ベニシオさんがインタビューで「最初の脚本ではキャラクターに奥行きがなかったので、監督たちと話し合って随分肉付けをしていった」と言っていたので、これが吉と出たか凶と出たか…どちらも中途半端になっていたような気がする。目のつけ所は面白いんだよ!どっちかに転べば傑作になったんじゃないかなあと思ったり。なんだか勿体ない〜と言う感じです。部分で観れば面白い箇所が結構あっただけに、惜しいと言うか。

それにしても全速力で走るベニシオさんと言うとても珍しいものを観た。
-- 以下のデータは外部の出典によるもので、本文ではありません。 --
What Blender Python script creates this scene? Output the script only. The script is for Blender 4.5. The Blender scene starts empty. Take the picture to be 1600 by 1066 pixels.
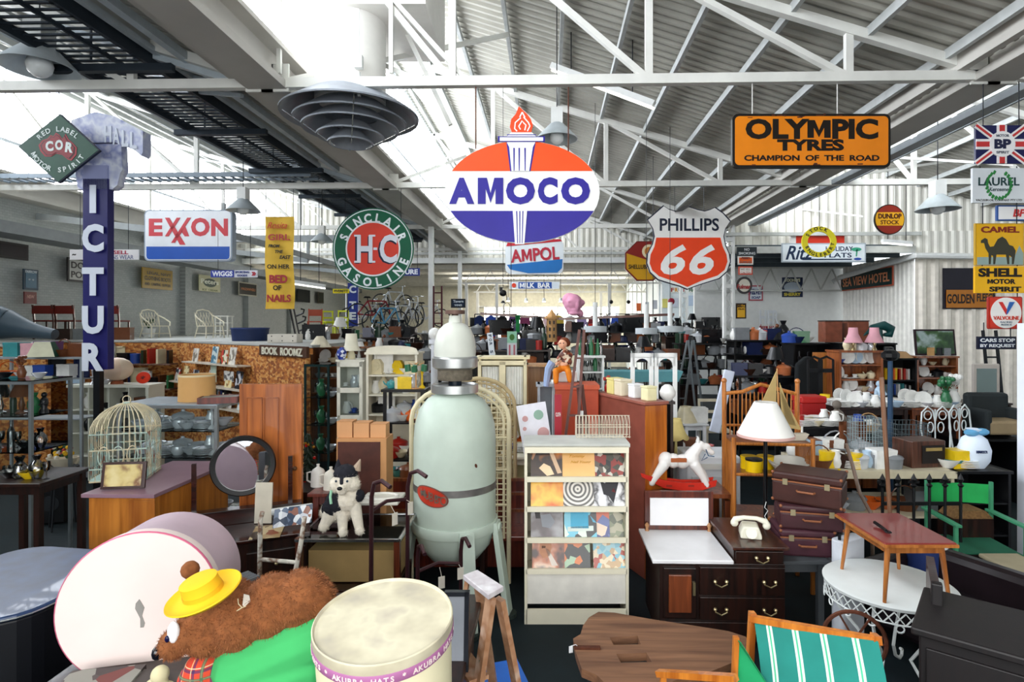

これを観られただけで満足です(おい)何かいつもぬぼーとした感じなのに(いや、そこがいいんですよ…そこが好きなんですよ…)その気になればあんなにすばやく!ねこのように!動けるのね!ってそらもうビックリしました。そういえばこのひとのおでこは文字どおりねこの額ですわな。ホントおでこせまいよ(笑)あとやっぱ脚がなっが〜い!この脚で走る走るどかどか走る。『太陽にほえろ!』のオープニングに使いたいくらいの走りっぷり(笑)橋んとこ走ってるシーンがすっごい格好よかったー。

トミー・リー・ジョーンズは、以前のようなギラッとした追いかけっぷりではなく、「うーんうーんどこに行ったのかなあ、足跡がここだから〜」ってな感じでした。それがまたしょんぼりした顔でね…思わず「気を付けておじいちゃん!」と言ってしまいたくなり…(失礼)なのに最後のナイフ・ファイティングではあの大男(ベニシオさん)と大格闘ですよ。もう観てるこっちが「ひいぃぃい!」となりそうなとっくみあいで(こりゃ怪我もするわ…足場もすんごい悪そうだったし)これは見ごたえありました。つうかベニシオさんが圧されっぱなしでな。何だろう老人力に気圧されたんだろうか。いやでもトミーさんもそんな、すっごいじいさんって歳でもないんですがね…。

あとFBI捜査官のコニー・ニールセン、『グラディエーター』でしか観たことなかったので雰囲気違って驚いた。格好いいっすー。